Al momento i manifestanti sono scesi in piazza per protestare contro il terzo mandato del presidente tutte le etnie. A differenza poi dei passati golpe, questi sono stati istigati da ufficiati tutsi, mentre questa volta il presidente è stato “minacciato” da un generale hutu e, soprattutto, dalle file degli ex ribelli hutu. Questo è il segno di una alleanza politica che trascende dalle linee etniche. Il generale Niyombare è considerato moderato e persona di dialogo. All’inizio della protesta l’esercito aveva mostrato un atteggiamento neutrale rispetto alla polizia, accusata invece di essere asservita al partito di governo. Durante le manifestazioni , i militari si sono spesso interposti tra manifestanti e polizia, impedendo che la situazione degeneri.

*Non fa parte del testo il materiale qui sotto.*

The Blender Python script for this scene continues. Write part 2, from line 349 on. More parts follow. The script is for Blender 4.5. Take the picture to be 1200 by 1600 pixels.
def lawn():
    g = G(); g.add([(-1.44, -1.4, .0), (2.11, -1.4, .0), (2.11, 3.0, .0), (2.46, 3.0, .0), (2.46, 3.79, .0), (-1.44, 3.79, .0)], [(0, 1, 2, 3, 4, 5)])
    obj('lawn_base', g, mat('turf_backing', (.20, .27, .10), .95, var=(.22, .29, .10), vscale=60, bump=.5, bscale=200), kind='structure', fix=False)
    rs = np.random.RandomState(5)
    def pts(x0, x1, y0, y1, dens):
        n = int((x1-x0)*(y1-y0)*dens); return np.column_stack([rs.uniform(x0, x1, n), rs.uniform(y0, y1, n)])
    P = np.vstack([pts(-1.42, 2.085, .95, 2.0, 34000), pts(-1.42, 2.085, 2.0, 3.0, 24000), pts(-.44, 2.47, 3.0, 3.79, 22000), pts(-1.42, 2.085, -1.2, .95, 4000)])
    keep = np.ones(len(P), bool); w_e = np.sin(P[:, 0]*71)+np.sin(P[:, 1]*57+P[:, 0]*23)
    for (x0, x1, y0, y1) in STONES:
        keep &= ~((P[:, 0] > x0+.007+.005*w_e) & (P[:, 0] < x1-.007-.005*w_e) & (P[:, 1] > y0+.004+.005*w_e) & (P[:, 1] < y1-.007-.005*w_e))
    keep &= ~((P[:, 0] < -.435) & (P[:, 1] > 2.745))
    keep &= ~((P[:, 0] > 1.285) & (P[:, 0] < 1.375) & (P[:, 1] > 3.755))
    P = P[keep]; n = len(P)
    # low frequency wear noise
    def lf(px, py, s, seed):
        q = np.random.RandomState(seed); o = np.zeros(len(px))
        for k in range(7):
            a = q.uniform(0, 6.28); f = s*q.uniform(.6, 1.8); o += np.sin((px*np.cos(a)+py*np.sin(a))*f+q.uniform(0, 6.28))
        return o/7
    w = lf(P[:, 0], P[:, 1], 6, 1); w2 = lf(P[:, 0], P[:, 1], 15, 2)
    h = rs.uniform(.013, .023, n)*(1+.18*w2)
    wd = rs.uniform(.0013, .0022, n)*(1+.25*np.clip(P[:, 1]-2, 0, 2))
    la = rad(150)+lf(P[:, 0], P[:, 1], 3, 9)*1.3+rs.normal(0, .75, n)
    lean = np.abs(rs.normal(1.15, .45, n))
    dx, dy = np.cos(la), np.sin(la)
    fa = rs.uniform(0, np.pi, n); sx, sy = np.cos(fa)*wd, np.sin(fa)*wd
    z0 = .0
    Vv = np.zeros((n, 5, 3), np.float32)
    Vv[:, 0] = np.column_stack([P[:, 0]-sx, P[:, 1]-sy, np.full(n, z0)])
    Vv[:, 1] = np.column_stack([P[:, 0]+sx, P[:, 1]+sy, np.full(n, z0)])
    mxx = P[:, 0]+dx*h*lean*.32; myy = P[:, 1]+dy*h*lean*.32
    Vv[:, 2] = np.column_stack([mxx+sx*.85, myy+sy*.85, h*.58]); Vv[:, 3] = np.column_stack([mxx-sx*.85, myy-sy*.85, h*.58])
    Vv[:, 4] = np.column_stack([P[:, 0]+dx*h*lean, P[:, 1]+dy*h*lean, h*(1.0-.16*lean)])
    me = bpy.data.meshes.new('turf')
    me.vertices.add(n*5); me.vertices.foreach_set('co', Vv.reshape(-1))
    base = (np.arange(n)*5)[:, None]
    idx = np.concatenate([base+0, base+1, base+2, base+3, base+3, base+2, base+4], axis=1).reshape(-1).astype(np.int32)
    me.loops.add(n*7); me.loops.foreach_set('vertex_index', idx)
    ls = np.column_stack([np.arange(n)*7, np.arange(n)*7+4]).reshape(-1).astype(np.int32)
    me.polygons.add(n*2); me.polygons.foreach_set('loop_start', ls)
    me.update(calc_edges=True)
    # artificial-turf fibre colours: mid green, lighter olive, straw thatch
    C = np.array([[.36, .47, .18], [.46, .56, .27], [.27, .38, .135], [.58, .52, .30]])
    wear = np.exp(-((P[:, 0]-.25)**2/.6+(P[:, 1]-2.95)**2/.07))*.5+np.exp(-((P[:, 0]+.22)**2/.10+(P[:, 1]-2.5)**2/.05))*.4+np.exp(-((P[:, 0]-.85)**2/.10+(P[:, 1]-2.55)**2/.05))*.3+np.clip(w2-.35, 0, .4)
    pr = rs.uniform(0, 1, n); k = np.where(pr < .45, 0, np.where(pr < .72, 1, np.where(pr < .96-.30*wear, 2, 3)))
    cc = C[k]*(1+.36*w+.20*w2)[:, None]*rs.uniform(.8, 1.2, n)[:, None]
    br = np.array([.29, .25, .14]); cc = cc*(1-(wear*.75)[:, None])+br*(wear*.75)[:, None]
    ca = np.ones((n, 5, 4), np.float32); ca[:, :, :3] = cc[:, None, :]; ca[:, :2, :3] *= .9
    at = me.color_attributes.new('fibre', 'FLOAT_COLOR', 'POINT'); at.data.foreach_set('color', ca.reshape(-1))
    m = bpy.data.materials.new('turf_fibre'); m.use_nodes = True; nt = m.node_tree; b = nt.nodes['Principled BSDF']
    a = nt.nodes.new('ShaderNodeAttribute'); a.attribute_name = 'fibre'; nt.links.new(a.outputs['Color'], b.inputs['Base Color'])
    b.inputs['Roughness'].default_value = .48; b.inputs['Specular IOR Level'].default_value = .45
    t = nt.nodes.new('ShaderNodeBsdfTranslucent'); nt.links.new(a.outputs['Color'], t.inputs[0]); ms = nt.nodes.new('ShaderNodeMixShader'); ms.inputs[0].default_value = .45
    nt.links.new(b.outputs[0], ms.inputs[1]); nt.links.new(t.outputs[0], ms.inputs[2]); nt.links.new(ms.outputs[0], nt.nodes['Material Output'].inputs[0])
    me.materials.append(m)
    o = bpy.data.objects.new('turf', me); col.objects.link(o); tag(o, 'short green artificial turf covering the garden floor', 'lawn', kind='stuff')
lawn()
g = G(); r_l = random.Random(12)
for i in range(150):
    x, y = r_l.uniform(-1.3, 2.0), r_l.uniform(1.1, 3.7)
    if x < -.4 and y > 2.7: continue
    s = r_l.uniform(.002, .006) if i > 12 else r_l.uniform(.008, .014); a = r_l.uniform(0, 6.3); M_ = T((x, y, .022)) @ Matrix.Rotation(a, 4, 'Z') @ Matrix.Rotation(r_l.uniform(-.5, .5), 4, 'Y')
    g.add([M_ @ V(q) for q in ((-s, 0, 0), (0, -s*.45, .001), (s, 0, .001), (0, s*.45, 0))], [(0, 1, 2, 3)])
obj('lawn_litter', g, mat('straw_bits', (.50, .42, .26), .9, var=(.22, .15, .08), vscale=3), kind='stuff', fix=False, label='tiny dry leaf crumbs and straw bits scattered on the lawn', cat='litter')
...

Qual è il pericolo allora?
In primo luogo i militari burundesi non formano un insieme omogeneo. Da quando è iniziata questa contestazione al potere governativo, i militari si dividono in golpisti e lealisti ma senza prendere una posizione politica pubblica. Secondo Thierry Vircoulon, dell’International Crisis Gropu (IGC), autore anche di un recente rapporto sul Burundi, spiega che ci sono “ due concezioni della neutralità politica attraverso l’esercito: uno è che i militari non devono discutere gli ordini del potere politico. La seconda che i militari non dovrebbero essere coinvolti nelel lotte politiche”. Ora dopo il tripudio della fase iniziale del fallito golpe, la lotta ha scosso la capitale e la preoccupazione è forte tra la popolazione su quanto può succedere. La situazione potrebbe peggiorare anche peerchè il problema non è legato al fatto che in questi anni di relativa pace i problemi si siano risolti. Al contrario la questione dell’acceso alla terra (problema anche per effetto dell’elevato tasso di densità della popolazione), è molto sensibile e può essere sfruttato per far rivivere le tensioni etniche. Ora, se il tentativo del colpo di stato ha suscitato gioia del movimento per le strade di Bujumbura, c’è da dire che queste sono state confinate in gran parte solo nella capitale. Le popolazioni rurali invece hanno reagito fuggendo all’estero e in particolare in Tanzania anche perché prima del tentativo di colpo di stato, le milizie giovani “Imbonerakure” del partito del presidente hanno mandato messaggi molto chiari alle popolazioni avvertendole che “tutti coloro che sfidano il terzo mandato del presidente saranno uccisi”. Un rifugiato in Tanzania ha detto che i giovani delle milizie hanno dipinto segni rossi sulle case della gente considerata non allineata al presidente.
I paesi vicini, che cosa pensano?
Sono preoccupati e lo manifestano all’ International Crisis Group. “Il ritorno alla violenza oltre a fermare il processo di pace e convivenza pacifica delle popolazioni burundesi, avrebbe implicazioni regionali destabilizzanti”. La violenza, continua la ONG (ICG),potrebbe alimentare una crisi regionale in forma dinamica a partire dalle nuove ondate di profughi che potrebbero destabilizzare la regione dei Grandi Laghi. Questa sub-regione, già densamente popolata farebbe molta difficoltà a sopportare nuovi e massicci flussi di rifugiati provenienti dal Burundi. Oltre a questo c’è la possibile infiltrazione di miliziani Hutu legati a Interahmwe, una delle principali milizie responsabile dei massacri di Tutsi in Ruanda.